On page 44 of Arithmetic of ECs, Silverman explains that given a weierstrass equation $f \in K[x,y]$ and singular point $P=(x_0, y_0)$ with $\partial f / \partial x(P) = \partial f / \partial y (P) = 0$ that one can rearrange the Taylor expansion of $f$ at P to get: $$f(x,y) - f(x_0, y_0) = ((y-y_0) - \alpha (x-x_0))((y-y_0) - \beta (x-x_0)) - (x- x_0)^3,$$ for some $\alpha, \beta \in \overline K$. He then goes on to say $(y-y_0) - \alpha (x-x_0)$ and $(y-y_0) - \beta (x-x_0)$ are the tangent lines of $f$ at $P$ (if $P$ is a cusp then they coincide).

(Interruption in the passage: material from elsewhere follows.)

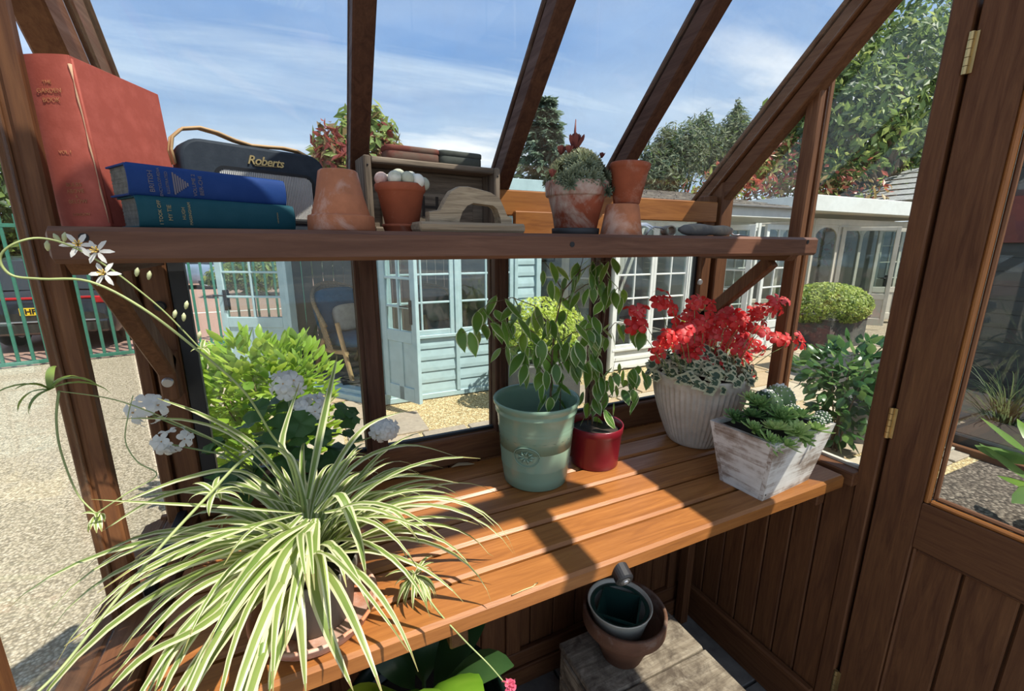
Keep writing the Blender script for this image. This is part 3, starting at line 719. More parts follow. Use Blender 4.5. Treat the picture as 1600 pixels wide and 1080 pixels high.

This might be a silly question, but why are these the tangent lines? I assume this follows from where they appear in the Taylor expansion but I can't figure out why.
Let $C$ be an algebraic curve given by $f(x,y)=0$, where $f$ is a polynomial in two variables. If $C$ is non-singular at $P=(x_0,y_0)$, then we can "linearize" $C$ at $P$ using the tangent line $$L : (\partial f/\partial x)|_P \cdot (x-x_0) + (\partial f/\partial y)|_P \cdot (y-y_0) = 0,$$ which is the 1st degree Taylor polynomial in two variables (note that $P\in C$ so $f(x_0,y_0)=0$ here). Similarly, we can find the "best quadratic approximation" (or best conic) of $C$ at $P$ by using the 2nd degree Taylor approximation: $$Q : (\partial f/\partial x)|_P \cdot (x-x_0) + (\partial f/\partial y)|_P \cdot (y-y_0)+ \frac{1}{2}(\partial^2 f/\partial x^2)|_P \cdot (x-x_0)^2+(\partial^2 f/\partial x \partial y)|_P \cdot (x-x_0)(y-y_0) + \frac{1}{2}(\partial^2 f/\partial y^2)|_P \cdot (y-y_0)^2 = 0.$$ If the curve $C$ is singular at $P$, then both first derivatives vanish and the linear approximation gives no information. However, the second degree approximation becomes: $$Q' : \frac{1}{2}(\partial^2 f/\partial x^2)|_P \cdot (x-x_0)^2+(\partial^2 f/\partial x \partial y)|_P \cdot (x-x_0)(y-y_0) + \frac{1}{2}(\partial^2 f/\partial y^2)|_P \cdot (y-y_0)^2 = 0,$$ and this must be a singular conic (i.e., the product of two lines). Hence, the equation defining $Q'$ must factor as $(ax+by+c)(dx+ey+f)=0$.
What Silverman is doing is writing the 3rd degree Taylor polynomial of $f(x,y)$. Since the equation is cubic, the 3rd degree Taylor polynomial is identical to $f(x,y)$. But once we have identified the Taylor expression, we can isolate the second degree polynomial also, and the quadratic terms must correspond to the expression I wrote for $Q'$ above, and since we have a singularity, it must factor as a product of two lines, which are the lines he mentions.